Lessons from Arizona: Redefining Transparency for Lottery Draws

By Helena Pereira and Walter Szrek of Szrek2Solutions, szrek.com

Security in the lottery industry is essential. Players must trust that every step of the way, lotteries provide secure games from beginning to end – including for electronic draws. Automated draw machines are integral to the lottery industry for many reasons, including that they help streamline the draw process with consequent cost-savings, and they are an important vehicle for launching new games and seizing new markets. Lotteries, Gaming Authorities, and Certification Agencies have defined certification standards for the generation of random numbers, security requirements for protecting ADMs, and auditable processes to ensure procedures are correctly implemented.

The certification and security standards support a strong rapport between consumers and lotteries. These measures, however, do not protect ADMs against hardware defects, software failures, or insider fraud. Many cases of errors or fraud have taken place in the US within the last decade despite the best practices that have been defined and numerous certifications of ADMs by independent labs. The industry keeps being confronted with situations of faulty random numbers due to improper machine setup, hardware malfunctions, software glitches, and fraud. While mistakes, hardware or software malfunctions, human mistakes, and cases of fraud are bound to happen, the problem persists because the random number generation process is not transparent. Problems are hidden inside the ADM computer and they are not evident externally, so they can exist without being detected.

The industry is realizing that the traditional security and certification approach fails because it does not provide transparency into the RNG process. The cost of a single problem is very high and hurts the whole industry. Consequently, transparency into the RNG process should be a requirement – at the very least to protect consumers.

The technical solution to the problem exists, and lotteries and operators worldwide have been deploying this technology since 2005. Early adopters include Danske Spil, Lottomatica, IGT, Sisal, and more recently Texas Lottery, Iowa Lottery, and Ithuba, South Africa – amongst others.

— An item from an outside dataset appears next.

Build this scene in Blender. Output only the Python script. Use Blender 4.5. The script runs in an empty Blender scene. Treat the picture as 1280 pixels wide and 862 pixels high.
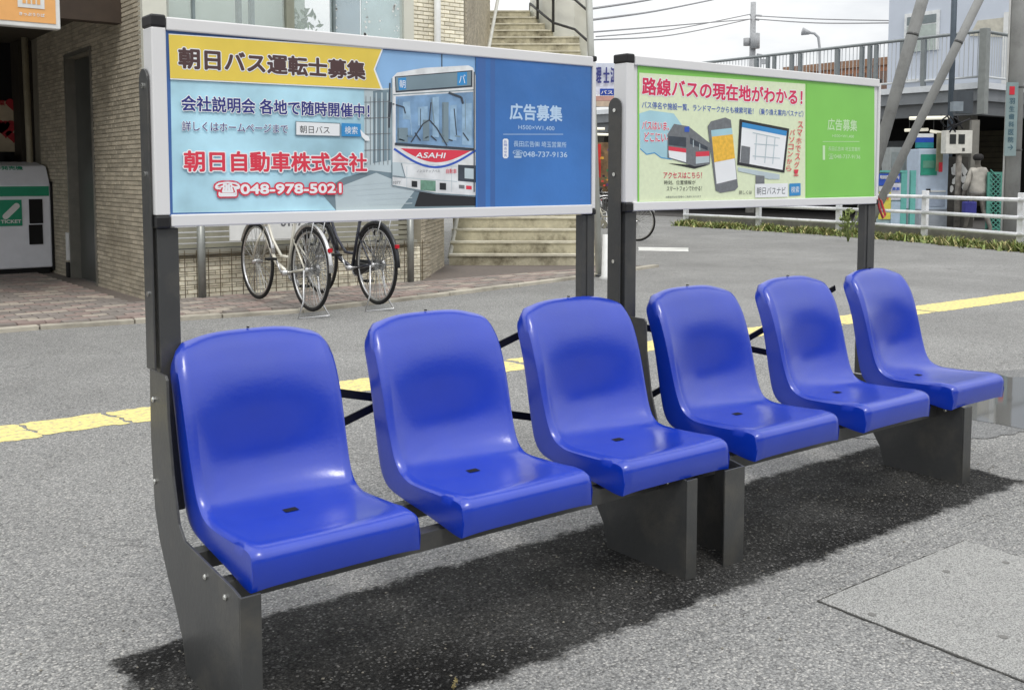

The currently available RNG system ensures fault-tolerance and provides nonrepudiation, proof of the origin and integrity of the generated random numbers. The process of generation in its initial step verifies if the RNG hardware generates a correct RNG seed and proceeds with a draw only if there is no device error, otherwise it switches to a second device. The verified digital signature, which functions as a RNG seed for random number generation, is saved as a Draw Signature. This Draw Signature allows for recreating every draw, and it serves as proof of draw integrity. The Draw Signature cannot be altered or manipulated and it provides information to identify any malfunction of the hardware, software, configuration errors, or fraud. The result: the draw generation process is transparent and there is independent verification of the numbers drawn on an independent system by internal auditing departments or outside entities. The verification can take place at the very time of the draw, just after the draw, or at any other later time following the draw. If there is any problem with the RNG generation process, this problem can always be detected. The Draw Signature existing in the form of a digital signature can also serve as legal protection.

In the recent Arizona draw machine malfunction, the same numbers were generated for consecutive draws. If the described RNG technology were used, the problem would have been detected before the first incorrect draw took place. This would have allowed the lottery to switch to another ADM, avoid an incorrect draw, and address the problem immediately instead of unknowingly continuing to use a faulty machine. The lottery would also have the draw signature – the irrefutable proof of integrity that would protect it against any liability cases. As it was, without draw transparency, it required multiple failures for the problem to be noticed. This, in turn, casts needless doubt on the integrity of the lottery and the industry as a whole.

The nonrepudiation of RNGs and draw transparency have not been made a requirement for RNGs/ADMs. Any lack of transparency in any part of the draw opens the industry to vulnerabilities that could easily be avoided. Regulators and lottery executives are in a position to protect consumers and build trust by demanding verifiable proof of draw outcomes, required for transparency in the draw process.